Data block:
------------

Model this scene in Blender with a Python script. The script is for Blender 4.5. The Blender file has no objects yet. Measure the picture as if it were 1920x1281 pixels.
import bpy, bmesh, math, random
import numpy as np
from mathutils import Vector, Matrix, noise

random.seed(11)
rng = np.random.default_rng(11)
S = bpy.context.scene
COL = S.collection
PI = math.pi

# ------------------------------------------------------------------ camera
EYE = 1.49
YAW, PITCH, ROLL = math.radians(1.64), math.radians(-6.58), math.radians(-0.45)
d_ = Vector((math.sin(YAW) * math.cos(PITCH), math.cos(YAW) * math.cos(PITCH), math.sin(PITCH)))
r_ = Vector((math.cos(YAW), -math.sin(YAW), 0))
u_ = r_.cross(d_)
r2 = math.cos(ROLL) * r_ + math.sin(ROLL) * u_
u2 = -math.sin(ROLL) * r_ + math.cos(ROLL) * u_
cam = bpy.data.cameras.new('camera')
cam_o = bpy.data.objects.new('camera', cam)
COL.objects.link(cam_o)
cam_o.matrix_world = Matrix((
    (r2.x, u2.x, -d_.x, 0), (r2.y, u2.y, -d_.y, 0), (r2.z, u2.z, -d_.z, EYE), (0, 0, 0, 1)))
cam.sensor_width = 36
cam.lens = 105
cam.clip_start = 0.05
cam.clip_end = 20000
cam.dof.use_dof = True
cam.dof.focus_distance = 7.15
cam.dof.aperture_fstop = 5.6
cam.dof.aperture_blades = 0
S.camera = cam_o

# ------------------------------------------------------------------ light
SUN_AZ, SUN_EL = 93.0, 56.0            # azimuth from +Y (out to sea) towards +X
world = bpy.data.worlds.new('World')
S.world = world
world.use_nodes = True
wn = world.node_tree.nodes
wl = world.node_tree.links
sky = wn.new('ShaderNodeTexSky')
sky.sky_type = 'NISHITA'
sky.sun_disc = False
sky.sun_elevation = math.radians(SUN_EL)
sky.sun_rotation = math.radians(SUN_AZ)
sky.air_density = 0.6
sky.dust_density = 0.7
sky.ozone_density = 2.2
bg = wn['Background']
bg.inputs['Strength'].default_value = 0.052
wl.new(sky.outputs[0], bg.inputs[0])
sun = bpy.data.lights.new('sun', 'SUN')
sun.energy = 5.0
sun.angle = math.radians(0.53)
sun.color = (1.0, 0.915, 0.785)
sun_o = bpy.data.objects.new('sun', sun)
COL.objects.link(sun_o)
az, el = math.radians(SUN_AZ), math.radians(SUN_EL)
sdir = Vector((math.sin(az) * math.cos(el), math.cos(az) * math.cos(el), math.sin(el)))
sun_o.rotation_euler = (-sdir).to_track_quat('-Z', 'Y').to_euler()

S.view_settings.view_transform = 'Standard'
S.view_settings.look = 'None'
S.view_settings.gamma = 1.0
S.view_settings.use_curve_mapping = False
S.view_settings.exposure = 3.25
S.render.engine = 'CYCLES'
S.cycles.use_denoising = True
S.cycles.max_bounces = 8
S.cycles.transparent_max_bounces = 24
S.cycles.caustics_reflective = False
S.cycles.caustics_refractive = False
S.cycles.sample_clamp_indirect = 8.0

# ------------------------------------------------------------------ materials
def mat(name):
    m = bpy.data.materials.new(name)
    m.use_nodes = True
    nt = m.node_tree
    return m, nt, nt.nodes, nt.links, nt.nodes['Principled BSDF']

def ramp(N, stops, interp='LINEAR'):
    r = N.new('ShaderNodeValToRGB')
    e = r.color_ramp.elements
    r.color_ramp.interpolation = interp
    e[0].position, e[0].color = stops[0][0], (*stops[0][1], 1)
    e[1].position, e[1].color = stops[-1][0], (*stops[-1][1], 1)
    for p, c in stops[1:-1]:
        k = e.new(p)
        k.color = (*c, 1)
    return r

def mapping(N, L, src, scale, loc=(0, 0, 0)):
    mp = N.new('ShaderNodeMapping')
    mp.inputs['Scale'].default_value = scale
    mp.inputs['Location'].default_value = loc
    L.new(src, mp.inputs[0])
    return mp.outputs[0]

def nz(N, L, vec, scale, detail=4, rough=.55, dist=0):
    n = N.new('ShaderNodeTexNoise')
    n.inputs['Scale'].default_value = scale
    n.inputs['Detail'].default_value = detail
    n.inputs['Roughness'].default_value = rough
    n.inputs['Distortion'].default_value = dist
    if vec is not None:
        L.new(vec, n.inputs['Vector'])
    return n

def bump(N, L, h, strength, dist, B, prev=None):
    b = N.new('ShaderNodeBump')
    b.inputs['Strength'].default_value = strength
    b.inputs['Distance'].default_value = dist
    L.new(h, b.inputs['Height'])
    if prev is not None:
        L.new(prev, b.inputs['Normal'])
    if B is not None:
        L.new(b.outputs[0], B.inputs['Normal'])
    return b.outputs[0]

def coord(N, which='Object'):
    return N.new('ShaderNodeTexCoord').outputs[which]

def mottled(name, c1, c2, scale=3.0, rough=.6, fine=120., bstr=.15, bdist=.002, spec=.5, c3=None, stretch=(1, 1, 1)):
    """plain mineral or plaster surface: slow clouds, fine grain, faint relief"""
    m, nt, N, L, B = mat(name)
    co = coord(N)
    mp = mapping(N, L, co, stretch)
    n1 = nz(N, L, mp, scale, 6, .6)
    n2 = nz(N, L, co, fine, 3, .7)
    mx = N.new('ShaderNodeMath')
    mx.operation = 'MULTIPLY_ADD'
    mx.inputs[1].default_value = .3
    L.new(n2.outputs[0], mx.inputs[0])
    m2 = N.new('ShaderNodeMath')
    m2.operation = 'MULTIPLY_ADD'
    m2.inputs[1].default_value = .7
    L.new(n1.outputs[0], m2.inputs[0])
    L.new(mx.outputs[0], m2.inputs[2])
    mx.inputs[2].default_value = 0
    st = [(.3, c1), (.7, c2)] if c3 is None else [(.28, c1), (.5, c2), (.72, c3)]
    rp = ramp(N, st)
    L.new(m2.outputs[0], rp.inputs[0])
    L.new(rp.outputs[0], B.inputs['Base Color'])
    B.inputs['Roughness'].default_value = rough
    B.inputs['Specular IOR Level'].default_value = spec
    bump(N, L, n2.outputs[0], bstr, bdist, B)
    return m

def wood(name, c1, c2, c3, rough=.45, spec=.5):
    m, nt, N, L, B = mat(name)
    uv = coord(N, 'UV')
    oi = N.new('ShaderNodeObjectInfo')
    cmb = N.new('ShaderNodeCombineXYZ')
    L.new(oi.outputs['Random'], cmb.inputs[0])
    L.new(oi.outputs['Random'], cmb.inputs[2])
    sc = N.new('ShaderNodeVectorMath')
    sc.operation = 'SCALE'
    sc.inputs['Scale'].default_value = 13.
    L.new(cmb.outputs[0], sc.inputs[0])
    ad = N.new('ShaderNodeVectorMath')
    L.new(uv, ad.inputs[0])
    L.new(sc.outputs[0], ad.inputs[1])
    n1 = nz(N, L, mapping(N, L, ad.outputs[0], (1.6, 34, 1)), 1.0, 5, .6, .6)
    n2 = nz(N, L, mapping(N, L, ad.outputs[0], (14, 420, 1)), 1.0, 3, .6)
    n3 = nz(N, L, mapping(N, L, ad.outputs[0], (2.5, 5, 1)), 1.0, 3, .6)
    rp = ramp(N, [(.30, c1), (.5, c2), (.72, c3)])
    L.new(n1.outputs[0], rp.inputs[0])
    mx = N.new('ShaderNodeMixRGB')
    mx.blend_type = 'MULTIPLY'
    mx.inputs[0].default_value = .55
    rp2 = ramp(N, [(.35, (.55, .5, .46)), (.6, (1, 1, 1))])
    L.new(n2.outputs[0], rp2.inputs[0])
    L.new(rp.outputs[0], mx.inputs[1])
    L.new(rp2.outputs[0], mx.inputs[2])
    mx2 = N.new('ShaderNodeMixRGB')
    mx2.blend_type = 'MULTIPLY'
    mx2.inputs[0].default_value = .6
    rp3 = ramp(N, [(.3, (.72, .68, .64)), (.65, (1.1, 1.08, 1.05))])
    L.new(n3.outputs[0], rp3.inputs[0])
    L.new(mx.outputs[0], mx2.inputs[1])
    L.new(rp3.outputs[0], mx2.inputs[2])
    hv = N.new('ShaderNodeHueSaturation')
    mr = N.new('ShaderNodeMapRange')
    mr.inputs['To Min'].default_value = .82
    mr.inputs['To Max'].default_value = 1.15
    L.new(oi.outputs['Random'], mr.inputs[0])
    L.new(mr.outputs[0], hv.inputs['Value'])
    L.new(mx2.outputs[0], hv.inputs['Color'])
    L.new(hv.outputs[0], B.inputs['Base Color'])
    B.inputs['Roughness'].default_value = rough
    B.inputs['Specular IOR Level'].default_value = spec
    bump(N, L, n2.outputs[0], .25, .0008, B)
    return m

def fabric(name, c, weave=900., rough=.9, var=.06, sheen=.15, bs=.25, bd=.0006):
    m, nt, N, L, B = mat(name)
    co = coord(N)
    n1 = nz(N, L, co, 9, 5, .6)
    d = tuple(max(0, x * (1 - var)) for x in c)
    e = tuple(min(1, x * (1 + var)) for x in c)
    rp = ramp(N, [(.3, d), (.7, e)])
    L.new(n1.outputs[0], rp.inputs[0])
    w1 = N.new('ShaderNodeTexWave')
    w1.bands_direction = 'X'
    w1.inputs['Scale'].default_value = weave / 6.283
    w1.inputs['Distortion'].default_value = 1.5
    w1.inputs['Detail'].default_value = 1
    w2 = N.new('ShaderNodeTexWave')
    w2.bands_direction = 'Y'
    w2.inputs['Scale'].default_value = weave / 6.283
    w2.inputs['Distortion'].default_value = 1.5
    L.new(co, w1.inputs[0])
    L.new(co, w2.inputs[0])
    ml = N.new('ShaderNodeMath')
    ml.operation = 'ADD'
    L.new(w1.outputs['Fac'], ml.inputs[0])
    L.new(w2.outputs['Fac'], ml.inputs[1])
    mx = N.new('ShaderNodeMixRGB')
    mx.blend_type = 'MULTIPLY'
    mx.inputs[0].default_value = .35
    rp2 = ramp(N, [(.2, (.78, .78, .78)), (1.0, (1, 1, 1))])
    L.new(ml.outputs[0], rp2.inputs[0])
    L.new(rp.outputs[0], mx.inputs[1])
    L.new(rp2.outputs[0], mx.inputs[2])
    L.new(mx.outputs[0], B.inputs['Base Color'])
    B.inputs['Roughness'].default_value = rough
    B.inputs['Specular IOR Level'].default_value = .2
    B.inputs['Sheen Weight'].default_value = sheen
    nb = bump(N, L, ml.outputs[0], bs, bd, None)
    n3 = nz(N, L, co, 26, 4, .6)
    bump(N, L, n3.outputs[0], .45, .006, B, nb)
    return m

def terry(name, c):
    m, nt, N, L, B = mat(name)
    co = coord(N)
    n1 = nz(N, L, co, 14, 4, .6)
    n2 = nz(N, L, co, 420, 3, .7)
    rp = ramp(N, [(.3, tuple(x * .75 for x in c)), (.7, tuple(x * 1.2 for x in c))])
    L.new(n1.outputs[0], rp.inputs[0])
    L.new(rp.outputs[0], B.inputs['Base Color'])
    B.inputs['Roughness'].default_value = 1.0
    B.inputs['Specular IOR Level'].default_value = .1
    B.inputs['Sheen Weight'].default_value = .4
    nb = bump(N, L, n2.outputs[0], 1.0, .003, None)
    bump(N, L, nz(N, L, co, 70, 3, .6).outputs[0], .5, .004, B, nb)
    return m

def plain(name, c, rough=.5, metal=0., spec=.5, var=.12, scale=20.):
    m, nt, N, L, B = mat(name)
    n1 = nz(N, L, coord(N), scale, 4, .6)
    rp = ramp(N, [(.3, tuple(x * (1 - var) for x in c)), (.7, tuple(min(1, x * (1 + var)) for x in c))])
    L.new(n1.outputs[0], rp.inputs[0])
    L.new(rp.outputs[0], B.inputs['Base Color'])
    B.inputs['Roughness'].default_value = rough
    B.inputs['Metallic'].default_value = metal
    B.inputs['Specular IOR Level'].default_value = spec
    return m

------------

Task:
Your answer should be exactly the lines of the data above, from the first through the line containing "PI = math.pi".

Completed exercise:
Model this scene in Blender with a Python script. The script is for Blender 4.5. The Blender file has no objects yet. Measure the picture as if it were 1920x1281 pixels.
import bpy, bmesh, math, random
import numpy as np
from mathutils import Vector, Matrix, noise

random.seed(11)
rng = np.random.default_rng(11)
S = bpy.context.scene
COL = S.collection
PI = math.pi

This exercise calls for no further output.